Filling: In a bowl whisk together eggs and granulated sugar until combined well and stir in lemon juice and flour. Pour lemon mixture over hot crust. Reduce oven temperature to 300°F. and bake until set, about 30 minutes. Cool completely in pan and cut into squares. Sift powdered sugar over bars before serving.

Makes 16 squares

Saturday, 7 February 2009

Lentil soup

Monday was a snow day in London.  We woke up to a great, whopping, six inches of snow, which paralyzed one of the largest metropolitan areas in the world.  Yes, we are wimps.  Living in the northeast for years, regularly getting storms that drop several feet of snow, I never once got to miss classes or work.  A few inches of powder here?  The entire city ground to a halt.

Forced to stay home, make snow men and snow angels, naturally I also had to cook up a good and warming lunch.  What better than soup?  Specifically a hearty, flavorful, meat on the cold bones kind of soup.  Lentils and potatoes did the trick, and the best part was, for once, I got to take a nice photo in natural light.  Working long days means it's dark when I leave in the morning and dark when I get home at night, so my poor dishes languish under unflattering energy saving lightbulbs (as do we all).  The beautiful, diffuse light in the snow made my soup look even better here than it did in person.

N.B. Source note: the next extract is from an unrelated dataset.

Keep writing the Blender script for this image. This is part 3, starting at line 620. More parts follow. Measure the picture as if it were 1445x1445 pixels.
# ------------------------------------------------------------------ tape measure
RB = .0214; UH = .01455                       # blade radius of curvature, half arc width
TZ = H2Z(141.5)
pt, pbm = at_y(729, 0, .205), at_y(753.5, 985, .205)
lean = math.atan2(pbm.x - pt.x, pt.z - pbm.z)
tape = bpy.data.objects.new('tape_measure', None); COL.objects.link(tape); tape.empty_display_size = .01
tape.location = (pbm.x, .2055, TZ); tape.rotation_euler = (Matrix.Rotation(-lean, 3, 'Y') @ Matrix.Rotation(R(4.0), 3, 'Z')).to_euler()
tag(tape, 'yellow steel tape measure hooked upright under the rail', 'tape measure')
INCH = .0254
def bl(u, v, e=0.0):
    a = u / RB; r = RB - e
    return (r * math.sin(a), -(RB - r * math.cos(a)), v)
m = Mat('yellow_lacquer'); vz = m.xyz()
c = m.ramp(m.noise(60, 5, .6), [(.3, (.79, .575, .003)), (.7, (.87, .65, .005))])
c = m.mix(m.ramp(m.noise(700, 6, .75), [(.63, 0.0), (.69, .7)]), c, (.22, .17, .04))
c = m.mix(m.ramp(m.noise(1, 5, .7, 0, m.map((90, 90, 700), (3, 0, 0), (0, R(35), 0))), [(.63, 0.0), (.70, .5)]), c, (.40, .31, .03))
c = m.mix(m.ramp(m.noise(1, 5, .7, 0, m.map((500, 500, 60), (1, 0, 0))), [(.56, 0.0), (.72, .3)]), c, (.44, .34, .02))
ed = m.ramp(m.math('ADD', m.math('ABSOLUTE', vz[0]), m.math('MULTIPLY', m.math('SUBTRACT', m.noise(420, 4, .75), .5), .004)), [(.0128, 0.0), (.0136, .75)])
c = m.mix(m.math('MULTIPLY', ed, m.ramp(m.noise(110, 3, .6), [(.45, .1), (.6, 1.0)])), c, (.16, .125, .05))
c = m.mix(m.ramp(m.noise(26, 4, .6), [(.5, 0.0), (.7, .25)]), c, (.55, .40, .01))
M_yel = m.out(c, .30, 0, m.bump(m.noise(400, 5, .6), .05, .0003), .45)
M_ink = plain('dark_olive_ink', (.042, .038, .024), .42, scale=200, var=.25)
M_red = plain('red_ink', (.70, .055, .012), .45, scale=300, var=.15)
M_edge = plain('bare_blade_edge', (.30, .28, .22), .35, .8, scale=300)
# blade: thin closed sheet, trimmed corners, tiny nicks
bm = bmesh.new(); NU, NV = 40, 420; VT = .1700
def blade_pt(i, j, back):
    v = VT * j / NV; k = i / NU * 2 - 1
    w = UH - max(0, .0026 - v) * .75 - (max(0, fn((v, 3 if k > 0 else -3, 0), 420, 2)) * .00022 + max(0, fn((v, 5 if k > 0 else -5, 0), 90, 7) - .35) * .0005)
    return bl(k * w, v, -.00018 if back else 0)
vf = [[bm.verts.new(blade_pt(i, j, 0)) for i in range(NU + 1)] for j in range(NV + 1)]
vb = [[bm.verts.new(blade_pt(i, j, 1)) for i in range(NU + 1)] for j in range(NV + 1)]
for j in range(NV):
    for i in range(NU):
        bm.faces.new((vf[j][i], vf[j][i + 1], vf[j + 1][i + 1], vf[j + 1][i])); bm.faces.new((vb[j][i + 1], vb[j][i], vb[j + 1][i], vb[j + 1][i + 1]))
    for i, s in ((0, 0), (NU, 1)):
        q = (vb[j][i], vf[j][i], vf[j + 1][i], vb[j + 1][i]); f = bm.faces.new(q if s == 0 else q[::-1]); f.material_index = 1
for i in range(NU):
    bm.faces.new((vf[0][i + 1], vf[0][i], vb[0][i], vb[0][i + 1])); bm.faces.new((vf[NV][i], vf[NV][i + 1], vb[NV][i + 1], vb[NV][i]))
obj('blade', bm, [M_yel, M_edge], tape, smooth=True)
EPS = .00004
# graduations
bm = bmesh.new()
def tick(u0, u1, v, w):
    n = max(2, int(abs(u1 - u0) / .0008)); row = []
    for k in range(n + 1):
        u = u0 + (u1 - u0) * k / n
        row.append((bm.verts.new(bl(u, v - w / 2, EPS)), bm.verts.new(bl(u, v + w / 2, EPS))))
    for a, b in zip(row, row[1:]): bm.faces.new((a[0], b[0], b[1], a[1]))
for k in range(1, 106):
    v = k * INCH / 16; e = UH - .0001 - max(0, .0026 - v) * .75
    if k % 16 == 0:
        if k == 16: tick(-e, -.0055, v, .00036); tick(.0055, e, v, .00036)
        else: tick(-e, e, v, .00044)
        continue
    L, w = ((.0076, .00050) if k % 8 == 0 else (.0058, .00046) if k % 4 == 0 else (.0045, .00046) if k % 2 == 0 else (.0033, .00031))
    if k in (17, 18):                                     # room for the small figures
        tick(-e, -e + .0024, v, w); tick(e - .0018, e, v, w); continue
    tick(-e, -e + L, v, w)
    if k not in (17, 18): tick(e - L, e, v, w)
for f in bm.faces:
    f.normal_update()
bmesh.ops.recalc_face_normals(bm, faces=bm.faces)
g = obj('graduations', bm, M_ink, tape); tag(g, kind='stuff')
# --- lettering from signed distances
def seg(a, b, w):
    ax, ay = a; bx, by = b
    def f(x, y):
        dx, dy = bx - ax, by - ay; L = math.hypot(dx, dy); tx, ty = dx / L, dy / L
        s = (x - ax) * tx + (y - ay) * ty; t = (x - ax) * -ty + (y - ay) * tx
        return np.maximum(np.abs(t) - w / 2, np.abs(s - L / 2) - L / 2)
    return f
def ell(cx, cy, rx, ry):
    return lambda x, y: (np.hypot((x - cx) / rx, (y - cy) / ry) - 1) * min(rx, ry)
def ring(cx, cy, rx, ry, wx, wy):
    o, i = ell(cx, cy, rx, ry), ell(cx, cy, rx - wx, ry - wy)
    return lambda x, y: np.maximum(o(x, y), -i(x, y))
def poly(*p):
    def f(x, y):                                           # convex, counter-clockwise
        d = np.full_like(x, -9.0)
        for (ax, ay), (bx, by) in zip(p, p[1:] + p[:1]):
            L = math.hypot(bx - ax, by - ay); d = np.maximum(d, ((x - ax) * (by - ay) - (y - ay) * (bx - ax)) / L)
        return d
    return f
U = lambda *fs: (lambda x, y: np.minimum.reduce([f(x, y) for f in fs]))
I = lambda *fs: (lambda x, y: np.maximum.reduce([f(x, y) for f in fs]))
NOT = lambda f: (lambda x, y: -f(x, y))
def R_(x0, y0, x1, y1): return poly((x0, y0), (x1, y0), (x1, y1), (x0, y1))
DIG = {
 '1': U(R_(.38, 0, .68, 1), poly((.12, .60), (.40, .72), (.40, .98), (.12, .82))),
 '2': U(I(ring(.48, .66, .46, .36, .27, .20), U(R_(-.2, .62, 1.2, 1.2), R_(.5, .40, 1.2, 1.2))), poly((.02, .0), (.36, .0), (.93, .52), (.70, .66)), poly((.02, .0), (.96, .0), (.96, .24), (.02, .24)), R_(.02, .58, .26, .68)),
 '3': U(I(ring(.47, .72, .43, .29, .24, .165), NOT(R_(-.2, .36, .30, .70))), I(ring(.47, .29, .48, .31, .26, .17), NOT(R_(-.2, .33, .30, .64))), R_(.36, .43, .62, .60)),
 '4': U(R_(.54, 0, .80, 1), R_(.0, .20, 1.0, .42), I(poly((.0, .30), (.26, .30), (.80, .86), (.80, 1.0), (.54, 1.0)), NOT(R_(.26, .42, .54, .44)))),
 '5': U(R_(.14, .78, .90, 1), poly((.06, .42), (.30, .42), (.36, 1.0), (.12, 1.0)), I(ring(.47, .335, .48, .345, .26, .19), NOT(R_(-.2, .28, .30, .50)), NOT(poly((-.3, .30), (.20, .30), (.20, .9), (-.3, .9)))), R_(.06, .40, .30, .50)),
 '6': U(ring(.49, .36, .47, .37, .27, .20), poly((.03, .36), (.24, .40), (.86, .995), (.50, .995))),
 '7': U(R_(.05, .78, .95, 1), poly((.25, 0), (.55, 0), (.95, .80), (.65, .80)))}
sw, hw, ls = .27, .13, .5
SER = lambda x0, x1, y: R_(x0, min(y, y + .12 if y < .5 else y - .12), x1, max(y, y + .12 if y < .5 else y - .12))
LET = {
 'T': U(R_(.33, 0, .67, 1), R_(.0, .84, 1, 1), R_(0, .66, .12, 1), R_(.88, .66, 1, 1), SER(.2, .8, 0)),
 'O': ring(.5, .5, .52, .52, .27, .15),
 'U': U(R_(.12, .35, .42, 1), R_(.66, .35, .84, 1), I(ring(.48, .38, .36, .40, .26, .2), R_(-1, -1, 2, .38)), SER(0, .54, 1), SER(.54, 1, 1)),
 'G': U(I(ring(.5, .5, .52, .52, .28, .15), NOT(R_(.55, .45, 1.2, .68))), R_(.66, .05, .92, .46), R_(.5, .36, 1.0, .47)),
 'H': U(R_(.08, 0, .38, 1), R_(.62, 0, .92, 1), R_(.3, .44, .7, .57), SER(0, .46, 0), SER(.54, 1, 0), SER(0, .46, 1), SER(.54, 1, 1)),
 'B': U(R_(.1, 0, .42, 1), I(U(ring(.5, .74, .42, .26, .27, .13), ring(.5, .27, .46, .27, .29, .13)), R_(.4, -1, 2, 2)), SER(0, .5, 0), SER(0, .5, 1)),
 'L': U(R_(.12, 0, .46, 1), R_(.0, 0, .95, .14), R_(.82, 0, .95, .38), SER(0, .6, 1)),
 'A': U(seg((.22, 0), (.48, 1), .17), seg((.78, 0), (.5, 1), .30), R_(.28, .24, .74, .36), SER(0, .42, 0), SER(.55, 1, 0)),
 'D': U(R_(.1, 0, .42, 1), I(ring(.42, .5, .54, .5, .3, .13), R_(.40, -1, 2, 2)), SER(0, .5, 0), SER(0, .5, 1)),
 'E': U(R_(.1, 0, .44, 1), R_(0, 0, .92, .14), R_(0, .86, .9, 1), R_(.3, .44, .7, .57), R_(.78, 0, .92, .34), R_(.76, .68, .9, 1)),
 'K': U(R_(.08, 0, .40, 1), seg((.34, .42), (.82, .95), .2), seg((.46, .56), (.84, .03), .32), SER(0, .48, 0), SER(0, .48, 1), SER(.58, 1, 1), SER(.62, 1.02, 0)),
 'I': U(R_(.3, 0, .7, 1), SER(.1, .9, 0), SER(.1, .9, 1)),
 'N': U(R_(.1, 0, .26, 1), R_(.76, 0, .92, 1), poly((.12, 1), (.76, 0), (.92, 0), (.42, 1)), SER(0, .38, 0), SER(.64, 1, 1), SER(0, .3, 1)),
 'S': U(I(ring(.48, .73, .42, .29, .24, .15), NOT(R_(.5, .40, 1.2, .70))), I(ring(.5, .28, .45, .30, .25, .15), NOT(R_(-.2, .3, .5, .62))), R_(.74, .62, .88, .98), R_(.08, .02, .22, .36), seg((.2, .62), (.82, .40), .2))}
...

And why did it take me 5 days to upload this post?  One of the laws of nature: shorter weeks always seem longer and busier than normal ones.

Lentil soup:
1 medium onion or 1 large leek, chopped
1 fat garlic clove, minced
1 large carrot, chopped
1 C. brown lentils
2 medium potatoes (peeled or unpeeled), cut into 1 inch cubes
1 can chopped tomatoes
4-6 C. water or vegetable stock
2 C. broccoli cut into florets, or other greens (kale, savoy cabbage, spinach)

Saute the onion and carrot until they begin to soften.  Add the garlic and cook for another minute or two.

Add the lentils, potatoes, tomatoes, and water, and let simmer for about 25 minutes until the lentils are soft and potatoes are cooked through.  Stir in broccoli and cook only a few minutes, until the florets soften but remain bright green.